OK, somebody tell me please, when did signing up a kid for high school turn into a motor-vehicle-office-from-the- former-Soviet-Union kind of paperwork Hell?

I'm still sort of new to this "parenting" thing, so maybe I missed something along the way.  I don't recall it being quite this difficult when I went to school (back in the Pleistocene era, I believe).  I have vague memories of my parents wrapping me up in a sheet, securing the bundle with duct tape and throwing me over the fence of my high school.  I was caught on the third bounce by the principal who looked at the "Hello, my name is..." sticker glued to my forehead and checked me off the list on his clipboard.  It was an innocent time.  Things were simpler then.

To get my daughter accepted into her new school, Himmler Memorial High, we had to sign away all her Constitutional rights via a document that read like a Pig Latin translation of the Manhattan Yellow Pages.  We actually had to check off whether or not we consented to allowing our kid's picture to be used.  Used for what?  Is this high school or the Ford Modeling Agency?   We said "No".  Screw 'em.  Hey, if there's a buck to be made off our kid's image, why should they make it?  Kids were put on Earth to be exploited by their parents, not the school board, damn it!
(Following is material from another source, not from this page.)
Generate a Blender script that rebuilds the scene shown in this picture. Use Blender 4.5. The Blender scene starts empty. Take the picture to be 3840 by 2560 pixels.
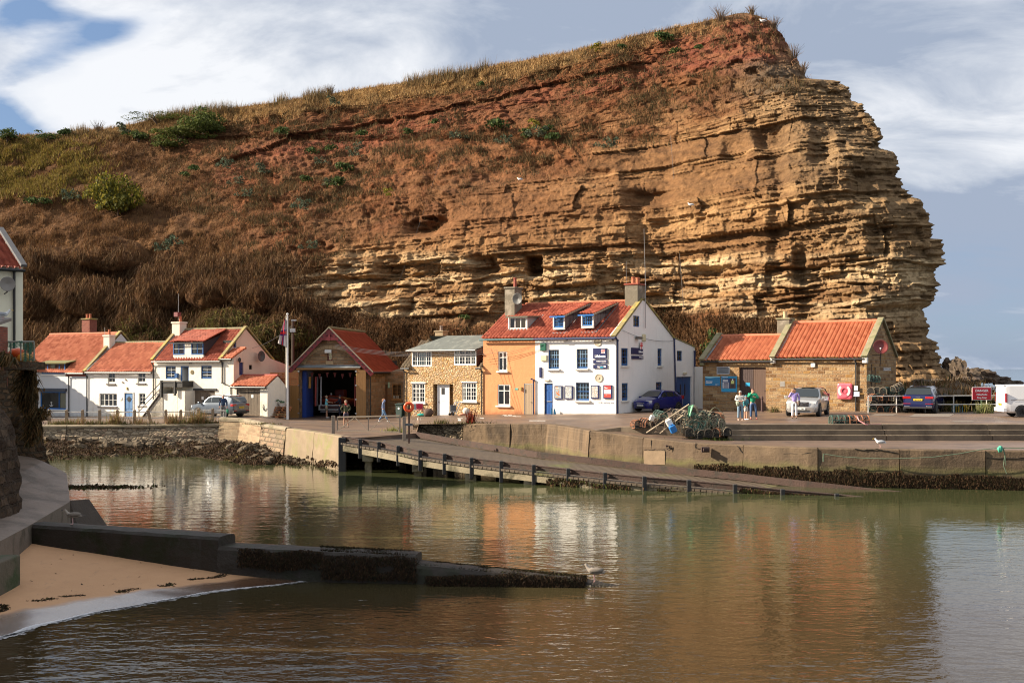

Then there is the school Code of Conduct.  In my day, the rules were simple: if you screwed around, you got leg irons attached to you, which made it hard to do road work in the hot sun.  Oh, wait, that's the plot to Cool Hand Luke, isn't it?  Well, I went to Catholic high school in the 60's, which was a lot like a Southern road gang, so my confusion is understandable.  Today--well, let's just say the rules are a little harder to figure out.  I mean, I get the stuff about not allowing any weapons or electronic devices, but why is there a rule against wearing hats?  Have hats been determined--by a Presidentially- appointed blue ribbon panel, I'm sure--to be a detriment to the educational process?  I'm can't wait to read their report entitled "Hats, The Devil's Head Covering". 

     "It has been determined that over 90% of crack

       users wore hats at some point prior to their

       substance abuse problem.  Therefore, this panel

       has concluded that hats are a 'gateway accessory'."
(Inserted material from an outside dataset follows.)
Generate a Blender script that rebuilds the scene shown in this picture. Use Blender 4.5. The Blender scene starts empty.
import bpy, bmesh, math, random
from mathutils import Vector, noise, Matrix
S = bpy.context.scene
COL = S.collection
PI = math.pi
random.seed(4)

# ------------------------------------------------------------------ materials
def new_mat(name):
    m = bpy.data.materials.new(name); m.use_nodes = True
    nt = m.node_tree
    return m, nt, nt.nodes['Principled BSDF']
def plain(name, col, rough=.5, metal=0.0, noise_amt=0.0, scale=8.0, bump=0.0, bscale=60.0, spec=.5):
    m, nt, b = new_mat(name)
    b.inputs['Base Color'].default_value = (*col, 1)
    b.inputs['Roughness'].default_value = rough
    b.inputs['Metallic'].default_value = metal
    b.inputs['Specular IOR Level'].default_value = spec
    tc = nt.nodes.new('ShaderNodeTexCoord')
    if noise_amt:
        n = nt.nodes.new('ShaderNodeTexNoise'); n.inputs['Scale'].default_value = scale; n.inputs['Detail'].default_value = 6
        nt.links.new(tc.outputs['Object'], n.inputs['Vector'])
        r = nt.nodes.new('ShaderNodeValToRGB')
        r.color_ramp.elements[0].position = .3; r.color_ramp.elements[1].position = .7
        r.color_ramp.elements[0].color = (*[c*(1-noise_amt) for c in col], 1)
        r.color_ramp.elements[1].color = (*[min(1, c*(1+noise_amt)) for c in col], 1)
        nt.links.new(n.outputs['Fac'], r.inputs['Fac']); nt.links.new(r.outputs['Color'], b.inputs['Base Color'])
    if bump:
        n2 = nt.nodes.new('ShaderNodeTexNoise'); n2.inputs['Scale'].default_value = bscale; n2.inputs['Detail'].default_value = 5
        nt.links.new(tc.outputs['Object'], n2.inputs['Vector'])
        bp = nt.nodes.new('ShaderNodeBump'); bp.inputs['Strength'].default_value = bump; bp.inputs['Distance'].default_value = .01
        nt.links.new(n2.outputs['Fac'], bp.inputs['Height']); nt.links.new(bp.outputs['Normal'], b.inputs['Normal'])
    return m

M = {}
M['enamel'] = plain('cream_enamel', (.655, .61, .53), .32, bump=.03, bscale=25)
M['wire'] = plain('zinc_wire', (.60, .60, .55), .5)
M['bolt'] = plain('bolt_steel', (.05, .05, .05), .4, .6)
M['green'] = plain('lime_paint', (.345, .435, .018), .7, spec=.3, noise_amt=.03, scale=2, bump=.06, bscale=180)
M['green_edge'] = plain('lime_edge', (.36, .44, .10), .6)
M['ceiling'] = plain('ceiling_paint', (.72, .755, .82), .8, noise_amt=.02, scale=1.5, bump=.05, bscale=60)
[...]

You can't argue with logic like that, especially when it's government funded.

Even lunch has become needlessly complicated.  When I went to school, seventy-five cents cash money got you a meal (or something resembling one), no questions asked.  At Christa's school, we had to put money into an account against which she draws when she buys her lunch.  They said we could replenish the account at any time.  I'm thinking we should just let it run out; it'll prepare her for Social Security when she's older.  Why should geriatrics have all the fun of being disappointed by government?

I can think of only one good thing about all the bureaucracy at my kid's high school.  There'll never be a Columbine-type incident there.  No one would want to go through all the paperwork you'd have to fill out to go on a shooting spree there.